Enhancing the sliding-wear resistance of SiC nanostructured ceramics by adding carbon nanotubes

Abstract

SiC nanostructured ceramics without and with carbon nanotubes (CNTs) were prepared by aqueous colloidal processing plus liquid-phase assisted spark-plasma sintering, and their sliding wear behaviour compared. It was found that the SiC nanoceramic is highly resistant to wear, with specific wear rates in the order of 10−8mm3/Nm or lower under the tribological conditions used, but also that the SiC/CNT nanocomposite is even more so.

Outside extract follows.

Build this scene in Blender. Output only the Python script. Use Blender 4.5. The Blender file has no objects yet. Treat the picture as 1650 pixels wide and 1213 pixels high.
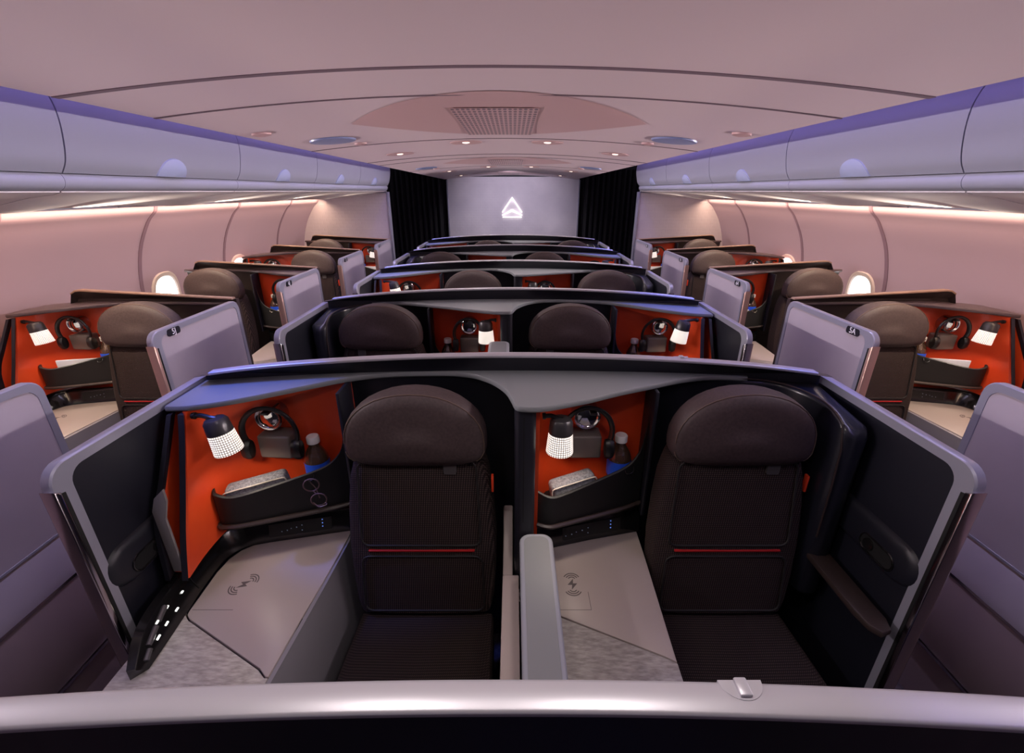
import bpy, bmesh, math, random
from mathutils import Vector, Matrix
random.seed(5)
C = bpy.context.scene
COL = C.collection
PI = math.pi

# ------------------------------------------------------------------ materials
def lin(c):
    r = []
    for v in c:
        v /= 255.0
        r.append(v / 12.92 if v <= .04045 else ((v + .055) / 1.055) ** 2.4)
    return (*r, 1)

def mat(name, col, rough=.5, metal=0, spec=.5, emit=None, es=0, coat=0, alpha=None, trans=0):
    m = bpy.data.materials.new(name); m.use_nodes = True
    b = m.node_tree.nodes['Principled BSDF']
    b.inputs['Base Color'].default_value = lin(col)
    b.inputs['Roughness'].default_value = rough
    b.inputs['Metallic'].default_value = metal
    b.inputs['Specular IOR Level'].default_value = spec
    b.inputs['Coat Weight'].default_value = coat
    b.inputs['Coat Roughness'].default_value = .15
    b.inputs['Transmission Weight'].default_value = trans
    if emit:
        b.inputs['Emission Color'].default_value = lin(emit)
        b.inputs['Emission Strength'].default_value = es
    return m

def nodes(m):
    return m.node_tree.nodes, m.node_tree.links, m.node_tree.nodes['Principled BSDF']

def noise_mix(m, c1, c2, scale, detail=6, stretch=(1, 1, 1), lo=.35, hi=.65, bump=0, rot=0):
    n, l, b = nodes(m)
    tc = n.new('ShaderNodeTexCoord'); mp = n.new('ShaderNodeMapping')
    mp.inputs['Scale'].default_value = stretch; mp.inputs['Rotation'].default_value = (0, 0, rot)
    nz = n.new('ShaderNodeTexNoise'); nz.inputs['Scale'].default_value = scale; nz.inputs['Detail'].default_value = detail
    cr = n.new('ShaderNodeValToRGB')
    cr.color_ramp.elements[0].position = lo; cr.color_ramp.elements[1].position = hi
    cr.color_ramp.elements[0].color = lin(c1); cr.color_ramp.elements[1].color = lin(c2)
    l.new(tc.outputs['Object'], mp.inputs['Vector']); l.new(mp.outputs['Vector'], nz.inputs['Vector'])
    l.new(nz.outputs['Fac'], cr.inputs['Fac']); l.new(cr.outputs['Color'], b.inputs['Base Color'])
    if bump:
        bp = n.new('ShaderNodeBump'); bp.inputs['Strength'].default_value = bump; bp.inputs['Distance'].default_value = .002
        l.new(nz.outputs['Fac'], bp.inputs['Height']); l.new(bp.outputs['Normal'], b.inputs['Normal'])
    return m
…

Qualitatively, the nanocomposite displayed a simple wear curve with a steady-state wear rate, over the wear curve of the nanoceramic with two wear rates, the second being one order of magnitude greater than the first. Quantitatively, the nanocomposite wore less overall with smaller worn volume, and especially had a lower wear rate (particularly marked for moderate and prolonged sliding distances). It was also found that the superior wear resistance of the SiC/CNT nanocomposite is due to combined effects of lubrication and toughening provided by the CNTs, the former reducing the severity of the sliding-contact conditions and the latter hindering the propagation and coalescence of the short cracks responsible for nanograin pull-out. CNT addition thus emerges as a hopeful line for processing ceramic nanocomposites that are both toughened and highly wear resistant for use in contact-mechanical and tribological applications.